Smoke on the bitumen: Fans show their appreciation as a driver does a burnout in Canberra. Photo: Alex Ellinghausen
Thongs and tattoos are de rigueur. Sunburn, too.
For four days, the nation's capital becomes a melting pot during the annual Summernats.
"We're coming as council workers in fluoro singlets - we like to mix up the bogan element a bit," says apprentice electrician Teran McCasker of Blackwater in Queensland.
While scantily clad women, alcohol and controversy are the headline grabbers, it is undoubtedly the car builders who are the real heart and soul of Summernats. They spend untold hours and, in some cases, hundreds of thousands of dollars creating visions of perfection.
Among the 1700-plus car-builder entrants is the father-son team of Joe and Kevin Gosschalk, who modify hearses. "It's a lot of fun. You get a lot of enjoyment out of it and it's more of a lifestyle than anything else," says Joe, whose 1977 Ford P6 LTD hearse bears the number plate ''Undead''.
"We acquired the first one … about 10 years ago, thinking we'd never hot it up. Then one night Kevin saw a thing on the Guinness Book of Records website for the world's fastest hearse and we thought we'd give it a nudge. In 2005 we managed to do that and we held the record for six or seven years."
Despite its reputation among Canberrans as an annual inconvenience, the Summernats is seen as a springboard into each new year by hotels and tourism operators. Organisers predict at least 100,000 people will pass through the gates in 2014, a likely record.
Adam Rodwell, 31, a Sydney carpenter, has been attending the festival with friends for 12 years. "We used to be front and centre on the fence in our younger years.
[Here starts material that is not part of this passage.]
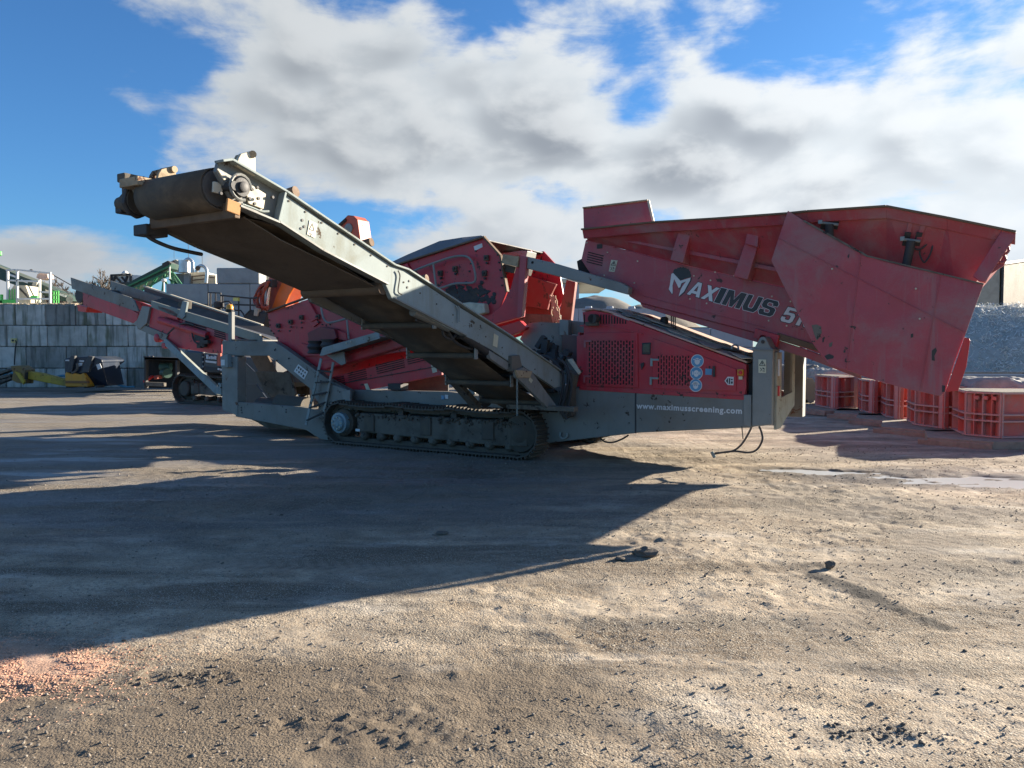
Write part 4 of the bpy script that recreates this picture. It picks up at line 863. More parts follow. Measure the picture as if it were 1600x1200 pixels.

We'd walk away covered in rubber, we had cut skin from the flying belt and wire used in the tyres," he said. ''There really is nothing else like it.''
Though there are still strong remnants of the Summernats' core elements - boobs, blowers and burnouts - nearly all those asked agree the event is now tamer.
"We don't have the wet T-shirt competition or certain other elements any more, but that hasn't damaged the event," says Chic Henry, the founder and owner of Summernats until he sold the rights in 2009.